Kenya’s incipient Hitler and tyrant-in-waiting is well aware of these factors and has put them to barbaric use in recent years, particularly in the genocide-friendly 41 communities versus one community campaign strategy that resulted in the 2008 post-election violence.
Thinking Kenyans are well aware that delusions of hypnosis built on the quicksand of an individual’s delusions of grandeur, mountainous ego and unbridled emotionalism cannot be the basis for the way forward in post-Kibaki Kenya.
This Hitler-in-the-making is a pitiful figure indeed. But this is not the same as saying that he is not potentially extremely dangerous. Far from it, he poses clear and present danger. Among these dangers is the continued disenfranchisement of the people of Central Kenya by the strategy of 41 versus one. Allow me to hasten to explain, as a Kenyan, what this entails. A Hitlerian policy that seeks to turn as many Kenyans as possible against Kenyans from one community is, essentially, a policy that seeks to transform a national identity card and a voter’s card into displacement and death warrants for one community.

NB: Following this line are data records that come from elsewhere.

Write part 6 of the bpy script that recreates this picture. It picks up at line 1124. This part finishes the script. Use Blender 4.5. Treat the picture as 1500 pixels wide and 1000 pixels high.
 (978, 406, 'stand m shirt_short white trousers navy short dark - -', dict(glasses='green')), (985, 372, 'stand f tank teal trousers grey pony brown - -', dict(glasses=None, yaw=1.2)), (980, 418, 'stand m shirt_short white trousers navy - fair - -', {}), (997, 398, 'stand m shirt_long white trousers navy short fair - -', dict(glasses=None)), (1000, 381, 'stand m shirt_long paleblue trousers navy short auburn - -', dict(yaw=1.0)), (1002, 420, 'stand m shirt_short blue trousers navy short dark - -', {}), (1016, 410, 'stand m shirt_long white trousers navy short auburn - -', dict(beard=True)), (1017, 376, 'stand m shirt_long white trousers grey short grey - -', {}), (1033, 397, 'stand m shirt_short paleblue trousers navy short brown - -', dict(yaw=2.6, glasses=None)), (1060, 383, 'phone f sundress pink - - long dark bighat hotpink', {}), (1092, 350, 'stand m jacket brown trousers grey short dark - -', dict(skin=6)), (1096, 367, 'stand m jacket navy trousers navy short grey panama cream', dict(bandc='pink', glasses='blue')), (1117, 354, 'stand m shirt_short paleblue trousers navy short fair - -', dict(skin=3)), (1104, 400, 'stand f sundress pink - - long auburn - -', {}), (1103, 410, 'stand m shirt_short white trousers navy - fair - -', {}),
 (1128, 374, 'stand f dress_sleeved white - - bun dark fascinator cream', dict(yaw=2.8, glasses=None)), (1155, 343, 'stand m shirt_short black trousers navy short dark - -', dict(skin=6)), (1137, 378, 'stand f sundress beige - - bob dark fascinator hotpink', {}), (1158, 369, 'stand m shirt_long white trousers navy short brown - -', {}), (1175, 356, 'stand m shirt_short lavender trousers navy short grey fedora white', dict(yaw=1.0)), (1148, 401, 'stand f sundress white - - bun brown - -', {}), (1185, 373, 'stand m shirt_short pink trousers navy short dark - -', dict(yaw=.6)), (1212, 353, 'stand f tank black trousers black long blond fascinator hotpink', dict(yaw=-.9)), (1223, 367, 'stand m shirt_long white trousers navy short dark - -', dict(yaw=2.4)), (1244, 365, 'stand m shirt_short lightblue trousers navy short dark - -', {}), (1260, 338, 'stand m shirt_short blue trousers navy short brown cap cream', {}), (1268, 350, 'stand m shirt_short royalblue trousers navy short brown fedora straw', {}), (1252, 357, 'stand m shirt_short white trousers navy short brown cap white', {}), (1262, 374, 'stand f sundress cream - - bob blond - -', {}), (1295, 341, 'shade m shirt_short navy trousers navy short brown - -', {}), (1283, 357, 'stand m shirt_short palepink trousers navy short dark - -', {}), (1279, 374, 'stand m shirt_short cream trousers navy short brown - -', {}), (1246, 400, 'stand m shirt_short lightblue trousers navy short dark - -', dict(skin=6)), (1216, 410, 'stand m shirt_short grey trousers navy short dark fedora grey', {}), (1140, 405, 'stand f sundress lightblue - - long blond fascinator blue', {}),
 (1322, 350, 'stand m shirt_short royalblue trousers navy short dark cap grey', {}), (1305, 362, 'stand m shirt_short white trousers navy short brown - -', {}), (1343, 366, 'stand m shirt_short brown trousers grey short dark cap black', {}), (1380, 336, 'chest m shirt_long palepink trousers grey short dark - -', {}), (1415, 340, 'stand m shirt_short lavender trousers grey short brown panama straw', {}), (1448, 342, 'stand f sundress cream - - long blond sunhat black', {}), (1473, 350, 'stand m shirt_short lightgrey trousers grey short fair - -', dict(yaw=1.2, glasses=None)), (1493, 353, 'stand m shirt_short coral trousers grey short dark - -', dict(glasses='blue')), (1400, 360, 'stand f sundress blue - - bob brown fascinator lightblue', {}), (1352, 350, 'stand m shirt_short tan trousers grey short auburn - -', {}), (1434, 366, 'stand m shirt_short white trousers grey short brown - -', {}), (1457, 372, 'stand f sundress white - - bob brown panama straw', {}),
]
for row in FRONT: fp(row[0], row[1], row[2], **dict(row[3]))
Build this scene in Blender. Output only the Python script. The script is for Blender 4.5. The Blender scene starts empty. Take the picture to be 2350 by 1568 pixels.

If Kenya’s incipient Hitler is allowed to replay the ethnic hate game of 2007 it risks even greater loss this time round. Remember that nowhere else on earth are ID cards and voter’s cards passports to threats to limb, livelihood and life. Indeed, there is no more primitive scenario in civilised society, short of widespread cannibalism, than this conversion of IDs and voter’s cards into warrants of disruption, harm, displacement and mass murder.
This is Kenya’s abiding shame. The land of the economist President Mwai Kibaki; land of the Colossus of Athletics David Rudisha; land that pioneered mobile cash and banking via M-Pesa; hosts the Eighth Wonder of the World, the Great Migration in the Masai Mara — this land of ours turns ID cards and voter’s cards into instruments of destruction and election periods into moments of murder, mass rape and mayhem. Vision 2030 cannot be delivered in a country where election cycles are also cycles of fear, hate and massive violence.